## start

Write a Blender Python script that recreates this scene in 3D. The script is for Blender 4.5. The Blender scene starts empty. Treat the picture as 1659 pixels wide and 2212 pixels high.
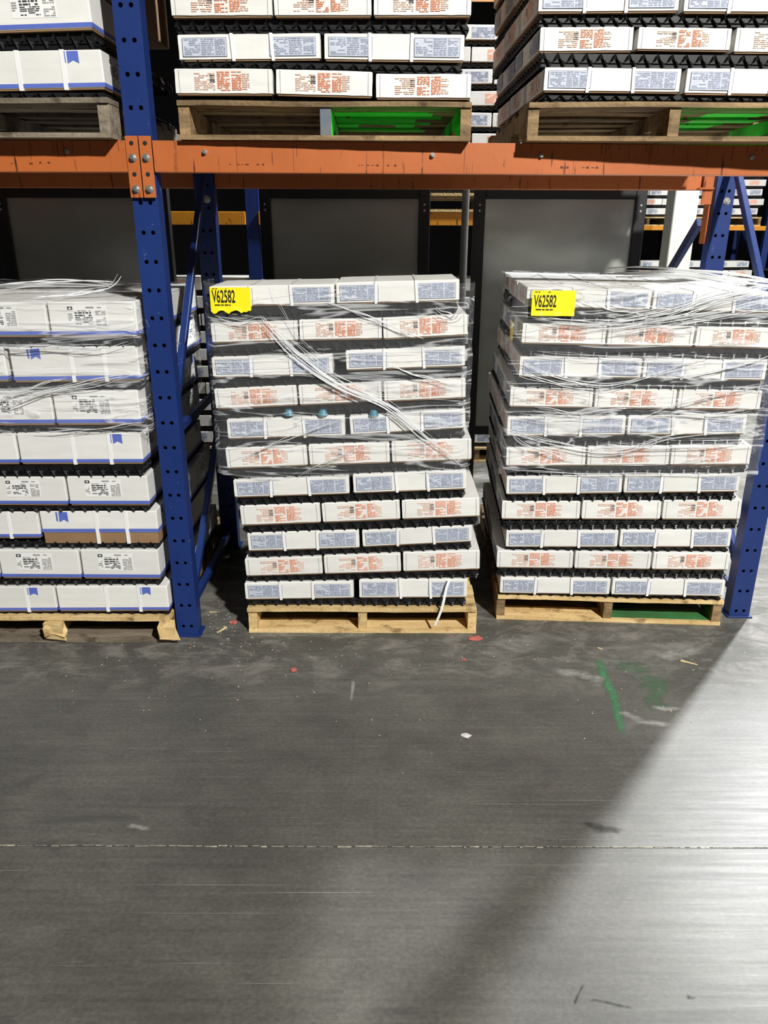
import bpy, math, random
from mathutils import Vector, Matrix, noise
from mathutils.geometry import tessellate_polygon

S = bpy.context.scene
COL = S.collection
R = math.radians

# ------------------------------------------------------------------ camera
cam_d = bpy.data.cameras.new('camera'); cam = bpy.data.objects.new('camera', cam_d); COL.objects.link(cam)
cam_d.sensor_fit = 'VERTICAL'; cam_d.sensor_height = 36.0; cam_d.lens = 36.0 * 1652.0 / 2212.0
cam.location = (0, -2.97, 1.705)
cam.rotation_mode = 'XYZ'
_cm = Matrix.Rotation(R(90 - 20.6), 4, 'X') @ Matrix.Rotation(R(0.17), 4, 'Z')
cam.matrix_world = Matrix.Translation((0, -2.97, 1.705)) @ _cm
cam_d.clip_start = 0.05
S.camera = cam

# ------------------------------------------------------------------ world, light, exposure
W = bpy.data.worlds.new('world'); S.world = W; W.use_nodes = True
W.node_tree.nodes['Background'].inputs[0].default_value = (0.80, 0.86, 0.90, 1)
W.node_tree.nodes['Background'].inputs[1].default_value = 0.035
S.view_settings.view_transform = 'Standard'; S.view_settings.look = 'None'
S.view_settings.gamma = 1.0; S.view_settings.use_curve_mapping = False
S.view_settings.exposure = 0.0

def lamp(name, loc, target, power, size, color=(1, 1, 1), spread=180):
    l = bpy.data.lights.new(name, 'AREA'); l.shape = 'DISK'; l.size = size; l.energy = power; l.color = color
    l.spread = R(spread)
    o = bpy.data.objects.new(name, l); COL.objects.link(o); o.location = loc
    o.rotation_euler = (Vector(target) - Vector(loc)).to_track_quat('-Z', 'Y').to_euler()
    return o
LF = lamp('front_bay_lamp', (4.0, -7.1, 7.1), (0, 0, 1.0), 1600, 0.45, (1.0, 0.985, 0.95))
LB = lamp('rear_bay_lamp', (5.45, 5.05, 6.6), (1.2, -0.4, 0.0), 1250, 0.36, (0.97, 0.985, 1.0))
LM = lamp('gap_fill_light', (2.4, 1.95, 5.6), (0.6, 3.0, 2.4), 260, 0.5, (0.97, 0.985, 1.0), 120)  # added fill light, brightens the rear stack between the upper loads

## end

▶ _Short problem_
Without the pictures, copy the material exactly as given.

▶ _Result of the task_
Write a Blender Python script that recreates this scene in 3D. The script is for Blender 4.5. The Blender scene starts empty. Treat the picture as 1659 pixels wide and 2212 pixels high.
import bpy, math, random
from mathutils import Vector, Matrix, noise
from mathutils.geometry import tessellate_polygon

S = bpy.context.scene
COL = S.collection
R = math.radians

# ------------------------------------------------------------------ camera
cam_d = bpy.data.cameras.new('camera'); cam = bpy.data.objects.new('camera', cam_d); COL.objects.link(cam)
cam_d.sensor_fit = 'VERTICAL'; cam_d.sensor_height = 36.0; cam_d.lens = 36.0 * 1652.0 / 2212.0
cam.location = (0, -2.97, 1.705)
cam.rotation_mode = 'XYZ'
_cm = Matrix.Rotation(R(90 - 20.6), 4, 'X') @ Matrix.Rotation(R(0.17), 4, 'Z')
cam.matrix_world = Matrix.Translation((0, -2.97, 1.705)) @ _cm
cam_d.clip_start = 0.05
S.camera = cam

# ------------------------------------------------------------------ world, light, exposure
W = bpy.data.worlds.new('world'); S.world = W; W.use_nodes = True
W.node_tree.nodes['Background'].inputs[0].default_value = (0.80, 0.86, 0.90, 1)
W.node_tree.nodes['Background'].inputs[1].default_value = 0.035
S.view_settings.view_transform = 'Standard'; S.view_settings.look = 'None'
S.view_settings.gamma = 1.0; S.view_settings.use_curve_mapping = False
S.view_settings.exposure = 0.0

def lamp(name, loc, target, power, size, color=(1, 1, 1), spread=180):
    l = bpy.data.lights.new(name, 'AREA'); l.shape = 'DISK'; l.size = size; l.energy = power; l.color = color
    l.spread = R(spread)
    o = bpy.data.objects.new(name, l); COL.objects.link(o); o.location = loc
    o.rotation_euler = (Vector(target) - Vector(loc)).to_track_quat('-Z', 'Y').to_euler()
    return o
LF = lamp('front_bay_lamp', (4.0, -7.1, 7.1), (0, 0, 1.0), 1600, 0.45, (1.0, 0.985, 0.95))
LB = lamp('rear_bay_lamp', (5.45, 5.05, 6.6), (1.2, -0.4, 0.0), 1250, 0.36, (0.97, 0.985, 1.0))
LM = lamp('gap_fill_light', (2.4, 1.95, 5.6), (0.6, 3.0, 2.4), 260, 0.5, (0.97, 0.985, 1.0), 120)  # added fill light, brightens the rear stack between the upper loads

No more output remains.